During the last legislative session, Bryant signed a bill banning abortion at 15 weeks gestation and announced doing so would make “Mississippi the safest place in America for an unborn child.” At the time Bryant signed the law in March, no other state banned abortion before 16 weeks gestation.
But Mississippi’s new law remained in effect for less than a day. The following morning U.S. District Court Judge Carlton Reeves temporarily blocked the law from taking effect. In November, Reeves struck down the law, calling it a “facially unconstitutional ban on abortions prior to viability.” Mississippi has appealed Reeves’s decision to the U.S. Fifth Circuit Court of Appeals.
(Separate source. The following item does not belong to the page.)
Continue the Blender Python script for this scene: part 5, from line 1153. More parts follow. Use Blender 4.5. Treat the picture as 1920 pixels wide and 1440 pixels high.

But the specter of that 15-week ban hung over arguments about the newer, more restrictive ban Tuesday. During last year’s session, Fillingane, who sponsored the 15-week bill, explained that while he opposed abortion at any point after conception, he felt a bill allowing abortion up until 15-weeks gestation had a better chance of withstanding constitutional scrutiny because recent scientific advances made it likely that a fetus at that stage could survive outside the womb.
An earlier Supreme Court decision had determined abortion was legal until the point of viability, although no fetus born prior to 20 weeks gestation has ever survived.
But Fillingane told Mississippi Today on Tuesday that the viability argument that propelled last year’s 15-week ban to the governor’s desk was different from the argument fueling this year’s Senate and House heartbeat bills.
“It’s two different arguments,” Fillingane said. “I think this (bill) represents the personhood of the unborn child, and we’ll get a chance to see what the courts say about that.”
The debate over the bills grew heated in both houses, pinging from the potential expense of defending a lawsuit Democrats deemed frivolous to race and a woman’s right to choose and the politicization of each of these arguments.
Fillingane told Sen. John Horhn, D-Jackson, that Reeves’ opinion striking down the 15-week ban was the opinion of “one federal judge appointed by President Obama… and since that time there have been changes on the Supreme Court.”
“So why would we not wait on the courts to rule on the 15 week ban? You think the (constitutionality) is going to change because the composition of the court has changed?” Horhn said, calling the 15-week ban “frivolous.”
“I think we should do what’s in the best interest of Mississippi’s unborn children, Fillingane said.
“Any time you’re dealing with the life of a human being I would hardly call that frivolous. Eighty-two percent of children being aborted are African-Americans. And 17 percent are white children being aborted. So I might go to my hymnal. I believe red and yellow, black and white, they’re all precious in His sight. So that’s why we’re doing this bill today,” Fillingane said to Horhn, who is African American.

“So if we’re all precious in his sight, then why are you bringing up that demographic?” Horhn said, to low murmurs from committee attendees.
Asked later about his decision to bring up race with Horhn, Fillingane said, “I hope he’ll look at that (argument) and ask himself the question, ‘Do I really want to support a bill that so disproportionately affects African Americans in Mississippi?'”
Of the seven lawmakers who spoke either for or against the bills, Rep. Kathy Sykes, D-Jackson, was the only woman to offer an argument, reminding lawmakers that abortions took place before Roe v. Wade made them legal. “We are about to turn back the clock on women’s health if we do outlaw safe legal abortions,” Sykes said.